I am sorry but in 2018 there should be no 4K crop on a "Full Frame" camera. What were they thinking? On that point alone they fail.
For me Canon Bit Nikon with few thinks: Price,!!!! Kit lens to 105 Nikons kit at f4 makes no sence, AF Dual and eye focus
Official samples
@konjow An f/4 lens makes a lot of sense for a number of things. If you want to bring a nice camera with you when backpack hiking and/or traveling and your primary use case is taking photos of landscapes/cities in daylight, carrying an f/2.8 lens offers very few benefits other than increasing calories burned while carrying it all day and making you a more attractive target for robbery.
An f/4 lens wide open on full frame can still provide pretty nice separation/bokeh so it can even be used (somewhat) for portraits.
The sponsored bloggers grapevine is promptly hammering out the BIG news.
@eatstoomuchjam yes f4 is good for 24 105 but not for 24 70 here 2,8 is better
Shutter sounds
@konjow "Better" is subjective. A 24-70 f/4 is an excellent small travel lens.
That can be right... Never thought that way I dont travel with camera :)
New firmware coming soon
From interview
Canon has created a....GH4. Crop in 4K. Internal recording disabled when outputting 10bit.
How very 2014 of Canon!
Poor people can preorder EOS R now
Interview with IR
NOTE!!! IR this year became like some kind of PR agency, lite version, for both Nikon and Canon. Like story of "Nikon made" sensors was all other the top. take all their materials with big grain of salt.
As is the case with the new Nikon Z7 and Z6 full-frame mirrorless cameras, the autofocus points in the EOS R are all horizontally-oriented line-type points, meaning they're sensitive only to subject detail in that direction.
Logic tells me that camera do not have such points AT ALL, and just use Dual Pixels.
Most mirrorless cameras use a combination of PDAF and CDAF; phase-detect gets the lens close to the correct focus, then contrast-detect fine-tunes it. This appears not to be the case with the EOS R, though. When I asked whether it had a hybrid AF system, the engineers replied that no, it was always only phase-detect.

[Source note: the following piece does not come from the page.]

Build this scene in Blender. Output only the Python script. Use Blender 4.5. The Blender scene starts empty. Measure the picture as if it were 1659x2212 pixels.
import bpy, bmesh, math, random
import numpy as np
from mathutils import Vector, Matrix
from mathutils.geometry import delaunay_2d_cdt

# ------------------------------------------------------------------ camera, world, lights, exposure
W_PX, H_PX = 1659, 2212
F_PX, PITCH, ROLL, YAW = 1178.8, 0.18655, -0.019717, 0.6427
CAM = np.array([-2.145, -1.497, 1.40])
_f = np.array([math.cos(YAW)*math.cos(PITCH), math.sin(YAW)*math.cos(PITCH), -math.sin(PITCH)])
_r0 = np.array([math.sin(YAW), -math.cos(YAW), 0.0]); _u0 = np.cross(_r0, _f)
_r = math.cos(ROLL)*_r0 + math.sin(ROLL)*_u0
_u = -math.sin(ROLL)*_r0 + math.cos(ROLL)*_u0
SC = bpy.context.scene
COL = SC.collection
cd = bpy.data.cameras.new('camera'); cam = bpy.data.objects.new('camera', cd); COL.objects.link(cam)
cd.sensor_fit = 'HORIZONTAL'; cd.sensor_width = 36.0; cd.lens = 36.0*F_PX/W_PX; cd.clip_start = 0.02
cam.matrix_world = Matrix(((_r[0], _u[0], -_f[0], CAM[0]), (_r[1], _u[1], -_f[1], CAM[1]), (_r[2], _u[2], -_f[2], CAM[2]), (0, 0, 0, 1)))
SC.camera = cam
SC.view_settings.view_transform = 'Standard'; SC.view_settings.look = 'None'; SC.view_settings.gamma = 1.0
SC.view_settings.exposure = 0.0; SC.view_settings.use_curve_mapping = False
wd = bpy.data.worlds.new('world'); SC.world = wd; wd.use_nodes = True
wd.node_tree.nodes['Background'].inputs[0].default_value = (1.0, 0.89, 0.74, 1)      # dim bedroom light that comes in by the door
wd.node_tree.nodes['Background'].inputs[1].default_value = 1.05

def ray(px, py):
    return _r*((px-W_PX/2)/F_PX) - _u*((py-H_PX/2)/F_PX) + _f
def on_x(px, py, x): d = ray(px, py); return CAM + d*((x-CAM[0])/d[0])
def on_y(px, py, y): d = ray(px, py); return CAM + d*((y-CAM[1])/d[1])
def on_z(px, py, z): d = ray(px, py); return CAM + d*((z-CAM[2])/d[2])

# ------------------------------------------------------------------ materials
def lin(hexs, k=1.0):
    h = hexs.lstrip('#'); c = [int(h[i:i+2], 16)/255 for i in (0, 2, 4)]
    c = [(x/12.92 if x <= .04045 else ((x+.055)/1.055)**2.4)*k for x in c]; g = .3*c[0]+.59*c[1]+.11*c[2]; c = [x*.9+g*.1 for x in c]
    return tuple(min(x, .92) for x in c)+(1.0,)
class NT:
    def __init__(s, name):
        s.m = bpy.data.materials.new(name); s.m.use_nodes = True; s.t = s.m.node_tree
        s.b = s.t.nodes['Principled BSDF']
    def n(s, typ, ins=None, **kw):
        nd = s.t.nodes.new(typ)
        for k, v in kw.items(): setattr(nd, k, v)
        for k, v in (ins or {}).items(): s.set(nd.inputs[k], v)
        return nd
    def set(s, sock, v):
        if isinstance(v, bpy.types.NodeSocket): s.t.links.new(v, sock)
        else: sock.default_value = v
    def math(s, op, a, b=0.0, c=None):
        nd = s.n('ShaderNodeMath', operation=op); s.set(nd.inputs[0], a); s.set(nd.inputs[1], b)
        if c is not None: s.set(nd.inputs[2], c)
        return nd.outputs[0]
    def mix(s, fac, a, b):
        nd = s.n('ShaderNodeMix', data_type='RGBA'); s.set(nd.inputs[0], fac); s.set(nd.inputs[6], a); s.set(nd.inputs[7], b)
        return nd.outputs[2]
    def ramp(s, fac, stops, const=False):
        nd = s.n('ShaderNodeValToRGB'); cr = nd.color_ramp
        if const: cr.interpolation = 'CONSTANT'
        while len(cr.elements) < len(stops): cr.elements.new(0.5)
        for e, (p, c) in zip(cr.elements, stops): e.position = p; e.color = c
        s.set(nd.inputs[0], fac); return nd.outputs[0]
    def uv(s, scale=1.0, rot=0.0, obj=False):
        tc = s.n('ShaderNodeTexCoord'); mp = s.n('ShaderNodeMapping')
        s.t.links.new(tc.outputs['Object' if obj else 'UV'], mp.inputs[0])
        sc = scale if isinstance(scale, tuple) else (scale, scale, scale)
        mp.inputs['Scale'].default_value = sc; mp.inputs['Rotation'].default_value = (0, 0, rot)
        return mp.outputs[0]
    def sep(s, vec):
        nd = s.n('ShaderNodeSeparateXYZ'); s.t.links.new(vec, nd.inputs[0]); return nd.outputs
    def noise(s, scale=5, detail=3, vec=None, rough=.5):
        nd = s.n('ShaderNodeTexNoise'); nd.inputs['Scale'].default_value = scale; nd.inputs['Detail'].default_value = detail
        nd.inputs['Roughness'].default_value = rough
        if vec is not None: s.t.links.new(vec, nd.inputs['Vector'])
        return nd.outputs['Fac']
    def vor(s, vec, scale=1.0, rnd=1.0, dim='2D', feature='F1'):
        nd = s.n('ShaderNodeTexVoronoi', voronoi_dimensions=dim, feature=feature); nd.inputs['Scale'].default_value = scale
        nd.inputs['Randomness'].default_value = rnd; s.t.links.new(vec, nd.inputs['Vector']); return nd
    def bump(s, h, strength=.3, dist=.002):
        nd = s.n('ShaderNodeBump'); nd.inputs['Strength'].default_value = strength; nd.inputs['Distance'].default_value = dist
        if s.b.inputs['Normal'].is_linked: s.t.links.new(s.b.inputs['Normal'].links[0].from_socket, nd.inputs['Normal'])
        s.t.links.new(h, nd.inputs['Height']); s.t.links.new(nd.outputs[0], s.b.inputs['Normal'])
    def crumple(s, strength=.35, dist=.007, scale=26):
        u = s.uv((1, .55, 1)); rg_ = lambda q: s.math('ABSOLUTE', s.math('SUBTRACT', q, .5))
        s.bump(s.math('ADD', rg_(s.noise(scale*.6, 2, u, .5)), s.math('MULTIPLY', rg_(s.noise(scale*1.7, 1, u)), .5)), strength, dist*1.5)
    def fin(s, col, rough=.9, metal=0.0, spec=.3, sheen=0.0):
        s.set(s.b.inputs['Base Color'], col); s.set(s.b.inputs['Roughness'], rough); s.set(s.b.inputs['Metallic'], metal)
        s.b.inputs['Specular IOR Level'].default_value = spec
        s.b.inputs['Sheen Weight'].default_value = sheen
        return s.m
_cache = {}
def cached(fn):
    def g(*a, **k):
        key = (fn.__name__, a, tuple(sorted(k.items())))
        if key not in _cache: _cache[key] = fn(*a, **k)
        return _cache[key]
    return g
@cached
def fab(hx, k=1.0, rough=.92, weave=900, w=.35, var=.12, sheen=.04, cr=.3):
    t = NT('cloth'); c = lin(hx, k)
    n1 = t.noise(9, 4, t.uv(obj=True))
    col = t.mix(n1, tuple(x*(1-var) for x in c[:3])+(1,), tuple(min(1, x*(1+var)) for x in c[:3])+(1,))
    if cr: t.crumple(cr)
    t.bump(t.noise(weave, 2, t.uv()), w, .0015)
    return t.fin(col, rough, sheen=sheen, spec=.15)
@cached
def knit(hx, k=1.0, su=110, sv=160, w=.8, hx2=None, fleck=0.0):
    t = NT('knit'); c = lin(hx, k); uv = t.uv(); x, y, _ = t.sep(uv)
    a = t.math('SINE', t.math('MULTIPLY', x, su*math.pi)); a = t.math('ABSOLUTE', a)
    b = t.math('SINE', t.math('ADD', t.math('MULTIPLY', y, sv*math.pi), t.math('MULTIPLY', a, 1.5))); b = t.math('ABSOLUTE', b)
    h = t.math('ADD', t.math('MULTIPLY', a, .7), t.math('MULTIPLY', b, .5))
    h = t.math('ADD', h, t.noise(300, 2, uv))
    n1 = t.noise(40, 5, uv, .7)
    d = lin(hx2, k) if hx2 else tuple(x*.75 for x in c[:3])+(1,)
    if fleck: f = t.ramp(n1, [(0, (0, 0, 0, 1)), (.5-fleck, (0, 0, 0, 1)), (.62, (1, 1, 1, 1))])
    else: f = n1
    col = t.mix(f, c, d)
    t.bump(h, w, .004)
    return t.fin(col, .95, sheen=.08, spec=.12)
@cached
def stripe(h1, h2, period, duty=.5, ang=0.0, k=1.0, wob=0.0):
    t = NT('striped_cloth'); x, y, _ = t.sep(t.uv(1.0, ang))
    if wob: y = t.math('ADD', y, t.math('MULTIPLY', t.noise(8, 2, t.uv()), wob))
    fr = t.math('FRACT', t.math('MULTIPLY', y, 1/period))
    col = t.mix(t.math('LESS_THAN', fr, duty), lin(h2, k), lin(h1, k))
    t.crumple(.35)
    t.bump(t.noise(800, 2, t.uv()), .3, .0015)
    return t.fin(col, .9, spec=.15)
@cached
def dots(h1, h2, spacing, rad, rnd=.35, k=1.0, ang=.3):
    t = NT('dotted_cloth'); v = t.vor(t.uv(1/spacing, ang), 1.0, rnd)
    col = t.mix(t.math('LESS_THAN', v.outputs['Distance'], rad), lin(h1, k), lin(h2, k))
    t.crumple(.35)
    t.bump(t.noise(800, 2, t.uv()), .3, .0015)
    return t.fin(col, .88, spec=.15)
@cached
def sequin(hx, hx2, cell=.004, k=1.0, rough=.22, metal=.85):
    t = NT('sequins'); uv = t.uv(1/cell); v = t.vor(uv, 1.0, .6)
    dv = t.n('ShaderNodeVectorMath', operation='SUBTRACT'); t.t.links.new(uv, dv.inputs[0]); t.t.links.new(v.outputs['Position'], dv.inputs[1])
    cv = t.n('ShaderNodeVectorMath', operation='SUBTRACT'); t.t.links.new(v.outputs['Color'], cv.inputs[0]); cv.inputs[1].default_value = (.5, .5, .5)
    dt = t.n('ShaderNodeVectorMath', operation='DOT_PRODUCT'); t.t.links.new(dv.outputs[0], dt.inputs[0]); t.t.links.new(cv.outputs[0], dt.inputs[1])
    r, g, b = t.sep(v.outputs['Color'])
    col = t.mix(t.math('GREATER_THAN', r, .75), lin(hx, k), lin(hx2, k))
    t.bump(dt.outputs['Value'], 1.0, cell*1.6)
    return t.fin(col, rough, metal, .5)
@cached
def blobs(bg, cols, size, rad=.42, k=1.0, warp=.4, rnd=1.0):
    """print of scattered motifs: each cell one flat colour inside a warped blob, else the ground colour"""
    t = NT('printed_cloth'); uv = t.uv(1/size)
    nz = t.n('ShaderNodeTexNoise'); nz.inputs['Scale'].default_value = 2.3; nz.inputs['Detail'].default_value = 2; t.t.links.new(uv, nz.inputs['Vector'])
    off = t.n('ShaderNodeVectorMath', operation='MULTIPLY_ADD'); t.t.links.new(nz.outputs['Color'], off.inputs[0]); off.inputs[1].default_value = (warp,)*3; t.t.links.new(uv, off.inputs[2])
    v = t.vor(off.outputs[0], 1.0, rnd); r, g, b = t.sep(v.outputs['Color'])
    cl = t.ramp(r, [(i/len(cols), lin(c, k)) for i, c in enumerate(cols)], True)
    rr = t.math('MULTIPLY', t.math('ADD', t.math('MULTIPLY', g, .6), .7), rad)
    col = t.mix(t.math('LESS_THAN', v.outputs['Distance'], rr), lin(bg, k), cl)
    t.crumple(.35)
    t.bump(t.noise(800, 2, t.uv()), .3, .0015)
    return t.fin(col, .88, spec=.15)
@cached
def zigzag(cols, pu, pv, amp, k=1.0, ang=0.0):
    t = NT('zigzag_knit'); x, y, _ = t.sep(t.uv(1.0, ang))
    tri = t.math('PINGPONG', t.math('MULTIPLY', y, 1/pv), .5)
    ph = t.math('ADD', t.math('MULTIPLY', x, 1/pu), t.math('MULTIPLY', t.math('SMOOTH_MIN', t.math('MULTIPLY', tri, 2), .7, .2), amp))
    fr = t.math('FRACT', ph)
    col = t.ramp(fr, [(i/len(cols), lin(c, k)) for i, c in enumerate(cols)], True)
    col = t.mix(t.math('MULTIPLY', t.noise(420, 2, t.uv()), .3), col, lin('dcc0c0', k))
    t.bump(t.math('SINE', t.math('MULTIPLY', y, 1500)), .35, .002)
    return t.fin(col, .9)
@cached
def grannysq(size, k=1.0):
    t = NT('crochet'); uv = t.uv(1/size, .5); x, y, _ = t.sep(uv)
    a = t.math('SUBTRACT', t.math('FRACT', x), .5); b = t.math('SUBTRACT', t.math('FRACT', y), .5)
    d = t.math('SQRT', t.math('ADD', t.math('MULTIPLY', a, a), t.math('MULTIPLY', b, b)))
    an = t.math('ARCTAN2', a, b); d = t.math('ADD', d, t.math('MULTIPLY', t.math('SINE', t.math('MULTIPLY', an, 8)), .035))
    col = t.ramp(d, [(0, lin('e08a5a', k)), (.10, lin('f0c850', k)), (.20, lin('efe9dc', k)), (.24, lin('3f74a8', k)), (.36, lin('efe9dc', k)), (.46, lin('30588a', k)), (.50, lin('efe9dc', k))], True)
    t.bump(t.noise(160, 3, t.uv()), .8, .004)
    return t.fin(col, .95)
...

Well, David has issue understanding how DPAF works, hence such questions. And even worse, inaccurate answer.
Conventional separate-sensor PDAF systems have reached an incredible level of sophistication and ability, so matching their performance is the defining challenge of the mirrorless revolution.
Conventional DSLR sensors have HUGE issues with lot of subjects. And even more issues with alignment.

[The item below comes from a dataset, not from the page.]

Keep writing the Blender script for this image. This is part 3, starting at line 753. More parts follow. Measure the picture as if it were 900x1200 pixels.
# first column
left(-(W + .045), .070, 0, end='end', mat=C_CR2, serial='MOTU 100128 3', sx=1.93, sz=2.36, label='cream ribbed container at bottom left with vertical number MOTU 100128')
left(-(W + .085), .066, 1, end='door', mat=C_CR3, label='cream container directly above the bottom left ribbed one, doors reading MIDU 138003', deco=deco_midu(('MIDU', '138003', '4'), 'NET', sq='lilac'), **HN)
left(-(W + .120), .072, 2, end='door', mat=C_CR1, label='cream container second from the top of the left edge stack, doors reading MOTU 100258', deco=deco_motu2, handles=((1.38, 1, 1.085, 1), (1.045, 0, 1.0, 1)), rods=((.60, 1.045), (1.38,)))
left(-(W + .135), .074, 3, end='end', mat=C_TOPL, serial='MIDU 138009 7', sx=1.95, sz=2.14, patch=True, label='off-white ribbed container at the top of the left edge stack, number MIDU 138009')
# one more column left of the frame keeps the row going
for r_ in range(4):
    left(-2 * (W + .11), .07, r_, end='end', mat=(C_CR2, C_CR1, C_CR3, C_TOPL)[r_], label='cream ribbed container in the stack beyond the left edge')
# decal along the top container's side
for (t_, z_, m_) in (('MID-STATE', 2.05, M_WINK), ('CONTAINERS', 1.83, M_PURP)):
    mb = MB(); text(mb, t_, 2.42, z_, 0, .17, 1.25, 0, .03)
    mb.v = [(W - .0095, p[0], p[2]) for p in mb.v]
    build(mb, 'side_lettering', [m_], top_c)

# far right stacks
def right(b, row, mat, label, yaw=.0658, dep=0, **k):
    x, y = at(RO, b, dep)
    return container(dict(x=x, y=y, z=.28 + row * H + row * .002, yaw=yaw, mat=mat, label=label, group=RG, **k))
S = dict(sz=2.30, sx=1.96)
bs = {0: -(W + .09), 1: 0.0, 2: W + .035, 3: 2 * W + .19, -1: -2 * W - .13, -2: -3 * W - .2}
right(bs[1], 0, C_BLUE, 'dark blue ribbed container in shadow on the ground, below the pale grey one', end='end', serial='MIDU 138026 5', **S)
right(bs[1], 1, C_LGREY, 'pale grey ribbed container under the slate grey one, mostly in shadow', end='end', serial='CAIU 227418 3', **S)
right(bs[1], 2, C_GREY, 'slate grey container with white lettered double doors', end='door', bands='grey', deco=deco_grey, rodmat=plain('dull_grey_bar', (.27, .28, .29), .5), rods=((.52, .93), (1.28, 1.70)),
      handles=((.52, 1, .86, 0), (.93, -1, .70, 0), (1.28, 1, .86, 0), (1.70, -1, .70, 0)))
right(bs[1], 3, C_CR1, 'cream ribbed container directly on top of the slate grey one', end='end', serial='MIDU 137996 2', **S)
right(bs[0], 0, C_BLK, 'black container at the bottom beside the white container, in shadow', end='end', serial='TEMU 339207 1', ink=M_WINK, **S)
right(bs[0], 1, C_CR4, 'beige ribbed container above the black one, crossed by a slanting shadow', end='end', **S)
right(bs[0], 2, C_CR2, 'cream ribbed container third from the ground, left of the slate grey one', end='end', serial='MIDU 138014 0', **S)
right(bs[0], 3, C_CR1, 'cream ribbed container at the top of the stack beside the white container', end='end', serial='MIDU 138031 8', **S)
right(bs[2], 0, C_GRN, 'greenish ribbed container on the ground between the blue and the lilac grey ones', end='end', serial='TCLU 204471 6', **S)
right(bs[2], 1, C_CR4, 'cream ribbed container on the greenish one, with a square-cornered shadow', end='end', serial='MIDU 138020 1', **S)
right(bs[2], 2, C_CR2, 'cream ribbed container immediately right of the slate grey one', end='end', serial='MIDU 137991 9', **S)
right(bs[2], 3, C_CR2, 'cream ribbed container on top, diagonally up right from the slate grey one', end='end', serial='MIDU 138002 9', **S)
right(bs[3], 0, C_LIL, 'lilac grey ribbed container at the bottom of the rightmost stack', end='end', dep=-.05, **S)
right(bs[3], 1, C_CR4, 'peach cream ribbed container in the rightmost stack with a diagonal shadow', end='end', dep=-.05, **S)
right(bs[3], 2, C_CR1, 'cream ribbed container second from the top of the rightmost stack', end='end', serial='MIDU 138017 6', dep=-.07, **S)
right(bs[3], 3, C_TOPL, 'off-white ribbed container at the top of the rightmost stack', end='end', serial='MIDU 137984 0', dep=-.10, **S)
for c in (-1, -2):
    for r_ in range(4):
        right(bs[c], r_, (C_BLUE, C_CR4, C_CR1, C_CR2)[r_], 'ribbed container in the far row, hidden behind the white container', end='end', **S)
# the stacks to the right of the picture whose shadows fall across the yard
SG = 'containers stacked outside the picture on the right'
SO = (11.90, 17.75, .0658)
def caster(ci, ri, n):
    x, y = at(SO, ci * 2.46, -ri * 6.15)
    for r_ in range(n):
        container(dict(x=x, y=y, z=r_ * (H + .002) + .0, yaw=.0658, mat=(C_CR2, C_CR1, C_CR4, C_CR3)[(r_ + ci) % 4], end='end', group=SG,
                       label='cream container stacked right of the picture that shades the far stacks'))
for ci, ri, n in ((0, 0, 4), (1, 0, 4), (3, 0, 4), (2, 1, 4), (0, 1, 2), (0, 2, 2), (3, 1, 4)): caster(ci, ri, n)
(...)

They said that relative AF performance depended on the subject; that the EOS R would win sometimes and the 5D IV or 1D X II other times. They didn't elaborate on what subjects they thought each would be best at, but I thought it was significant that it wasn't all one way, and that the EOS R in fact would win some AF matchups, even against some of Canon's top SLRs.
Of course it can win. You can provide lot of scenarios where simplest slow contrast AF will win hand down also.

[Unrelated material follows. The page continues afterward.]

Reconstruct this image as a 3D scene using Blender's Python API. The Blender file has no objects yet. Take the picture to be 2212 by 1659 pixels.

Being able to position a large rear lens element very close to the sensor brings a lot of advantages for optical design, and Nikon make a big point of this in talking about their new Z-mount, which has a flange depth of only 16mm.
Actually it is mostly reverse. For portability they select small flange distance. But it introduces optical design issues, especially for wide lenses. So you are FORCED to make it larger to reduce angle of light hits the outer areas of the sensor, especially FF one. It is CHEAPER and simpler to make lens for old mounts.
As was the case with Nikon's new Z-mount, the reason for the new contacts is to increase the communication bandwidth between the lens and camera body. The old-style 8-contact arrangement comes from decades ago, when the camera and lens needed only infrequent, low-information communication. ("Shift focus to this distance" ... "Are you there yet?" ... "Yes, I am.")
Each time I reach such - I want to vomit. David, go and read something like SATA or PCI-E specs.
Old style arrangement had been needed for 4bit (and later 8bit) extremely stupid and slow simplest processors inside DSLRs.
I believe here main goal is to make closed and encrypted protocols more complex and allow them to deal and check each individual chip inside lenses. And have nothing to do with any speed.